__TASK GOAL__
What do the lines from the top of the data through the line with "PI = math.pi" say? Quote them exactly and include both ends.

★ ★ ★ ★

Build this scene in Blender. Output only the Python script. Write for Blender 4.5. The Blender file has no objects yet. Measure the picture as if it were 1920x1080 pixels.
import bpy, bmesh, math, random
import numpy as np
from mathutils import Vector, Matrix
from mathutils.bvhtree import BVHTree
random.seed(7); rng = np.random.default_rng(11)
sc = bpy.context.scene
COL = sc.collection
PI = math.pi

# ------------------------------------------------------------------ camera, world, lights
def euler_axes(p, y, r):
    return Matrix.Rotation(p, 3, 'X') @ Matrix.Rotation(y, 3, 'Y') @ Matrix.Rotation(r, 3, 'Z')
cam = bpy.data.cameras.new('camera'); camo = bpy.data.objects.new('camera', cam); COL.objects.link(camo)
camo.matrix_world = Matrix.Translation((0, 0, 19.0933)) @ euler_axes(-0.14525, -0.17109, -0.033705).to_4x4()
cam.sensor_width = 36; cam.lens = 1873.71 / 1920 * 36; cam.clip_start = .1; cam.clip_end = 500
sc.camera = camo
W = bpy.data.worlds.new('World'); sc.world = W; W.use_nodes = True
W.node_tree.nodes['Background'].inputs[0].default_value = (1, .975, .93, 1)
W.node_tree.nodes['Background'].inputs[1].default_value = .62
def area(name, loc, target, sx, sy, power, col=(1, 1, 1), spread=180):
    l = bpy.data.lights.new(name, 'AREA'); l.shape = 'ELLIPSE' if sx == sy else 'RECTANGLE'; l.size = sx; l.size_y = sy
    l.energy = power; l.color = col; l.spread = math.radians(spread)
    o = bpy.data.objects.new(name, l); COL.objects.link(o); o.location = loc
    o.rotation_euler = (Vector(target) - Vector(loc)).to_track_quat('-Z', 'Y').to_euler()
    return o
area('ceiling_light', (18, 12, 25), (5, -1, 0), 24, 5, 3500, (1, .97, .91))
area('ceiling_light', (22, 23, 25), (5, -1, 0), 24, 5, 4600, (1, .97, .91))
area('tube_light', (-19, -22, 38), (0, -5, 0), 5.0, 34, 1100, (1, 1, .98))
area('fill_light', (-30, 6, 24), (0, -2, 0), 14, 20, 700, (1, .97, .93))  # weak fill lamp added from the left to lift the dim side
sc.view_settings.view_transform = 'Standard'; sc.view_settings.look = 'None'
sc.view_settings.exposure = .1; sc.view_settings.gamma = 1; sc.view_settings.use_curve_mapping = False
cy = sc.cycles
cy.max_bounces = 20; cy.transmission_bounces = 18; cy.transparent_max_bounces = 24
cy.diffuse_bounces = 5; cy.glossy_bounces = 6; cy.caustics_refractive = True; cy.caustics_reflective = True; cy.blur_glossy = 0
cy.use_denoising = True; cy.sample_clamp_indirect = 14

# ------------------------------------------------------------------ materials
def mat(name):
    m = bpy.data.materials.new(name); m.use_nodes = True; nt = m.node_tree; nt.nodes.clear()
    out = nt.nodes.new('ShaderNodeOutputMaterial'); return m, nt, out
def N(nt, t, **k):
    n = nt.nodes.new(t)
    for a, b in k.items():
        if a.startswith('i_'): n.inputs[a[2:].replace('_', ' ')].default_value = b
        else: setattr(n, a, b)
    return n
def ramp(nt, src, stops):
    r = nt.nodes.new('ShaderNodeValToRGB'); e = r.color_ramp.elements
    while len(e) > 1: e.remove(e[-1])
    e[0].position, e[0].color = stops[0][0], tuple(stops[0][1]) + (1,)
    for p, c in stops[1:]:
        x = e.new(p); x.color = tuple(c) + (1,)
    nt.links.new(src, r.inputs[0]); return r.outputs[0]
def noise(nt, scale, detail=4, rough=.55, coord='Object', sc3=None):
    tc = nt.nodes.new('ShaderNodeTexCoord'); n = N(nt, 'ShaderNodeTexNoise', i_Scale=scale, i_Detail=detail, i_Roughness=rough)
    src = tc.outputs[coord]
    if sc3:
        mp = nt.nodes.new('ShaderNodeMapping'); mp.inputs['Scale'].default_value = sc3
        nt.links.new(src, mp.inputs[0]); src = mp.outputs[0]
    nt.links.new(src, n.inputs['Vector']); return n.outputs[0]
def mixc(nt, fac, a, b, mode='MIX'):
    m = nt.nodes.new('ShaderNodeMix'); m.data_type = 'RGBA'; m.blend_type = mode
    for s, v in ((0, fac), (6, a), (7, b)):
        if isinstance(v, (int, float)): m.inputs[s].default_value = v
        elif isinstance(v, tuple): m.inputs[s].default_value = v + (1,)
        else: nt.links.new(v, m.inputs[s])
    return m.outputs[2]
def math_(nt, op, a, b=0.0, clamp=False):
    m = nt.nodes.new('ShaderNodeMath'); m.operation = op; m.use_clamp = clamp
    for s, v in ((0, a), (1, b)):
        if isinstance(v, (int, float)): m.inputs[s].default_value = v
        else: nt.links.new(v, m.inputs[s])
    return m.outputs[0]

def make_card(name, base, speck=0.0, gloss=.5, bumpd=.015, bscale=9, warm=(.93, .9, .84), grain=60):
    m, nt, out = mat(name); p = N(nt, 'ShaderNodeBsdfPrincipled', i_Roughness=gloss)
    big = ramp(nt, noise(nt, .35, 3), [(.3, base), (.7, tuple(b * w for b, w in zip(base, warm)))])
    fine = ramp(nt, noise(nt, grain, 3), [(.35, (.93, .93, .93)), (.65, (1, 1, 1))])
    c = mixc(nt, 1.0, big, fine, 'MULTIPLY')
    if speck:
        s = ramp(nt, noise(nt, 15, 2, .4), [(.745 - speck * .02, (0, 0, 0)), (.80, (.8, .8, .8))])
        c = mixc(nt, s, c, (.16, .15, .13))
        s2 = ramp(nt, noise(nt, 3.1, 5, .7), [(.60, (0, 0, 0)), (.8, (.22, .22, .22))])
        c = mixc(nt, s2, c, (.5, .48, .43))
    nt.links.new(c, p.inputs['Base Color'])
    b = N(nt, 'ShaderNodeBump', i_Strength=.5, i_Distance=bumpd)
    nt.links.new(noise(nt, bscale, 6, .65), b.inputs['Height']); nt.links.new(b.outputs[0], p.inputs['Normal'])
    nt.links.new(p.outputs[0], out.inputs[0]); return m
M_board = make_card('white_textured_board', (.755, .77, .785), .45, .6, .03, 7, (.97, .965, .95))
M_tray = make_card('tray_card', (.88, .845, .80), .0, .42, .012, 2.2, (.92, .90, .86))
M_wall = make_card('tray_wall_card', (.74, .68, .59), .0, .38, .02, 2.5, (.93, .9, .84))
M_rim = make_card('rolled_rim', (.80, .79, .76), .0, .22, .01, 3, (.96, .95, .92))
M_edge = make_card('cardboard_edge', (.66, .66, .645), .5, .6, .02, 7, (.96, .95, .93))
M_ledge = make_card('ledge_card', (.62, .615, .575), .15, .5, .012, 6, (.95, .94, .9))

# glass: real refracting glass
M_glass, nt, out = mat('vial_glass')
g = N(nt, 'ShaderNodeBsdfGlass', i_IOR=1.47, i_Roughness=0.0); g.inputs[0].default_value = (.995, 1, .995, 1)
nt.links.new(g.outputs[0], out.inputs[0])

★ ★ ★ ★

__FULL OUTPUT__
Build this scene in Blender. Output only the Python script. Write for Blender 4.5. The Blender file has no objects yet. Measure the picture as if it were 1920x1080 pixels.
import bpy, bmesh, math, random
import numpy as np
from mathutils import Vector, Matrix
from mathutils.bvhtree import BVHTree
random.seed(7); rng = np.random.default_rng(11)
sc = bpy.context.scene
COL = sc.collection
PI = math.pi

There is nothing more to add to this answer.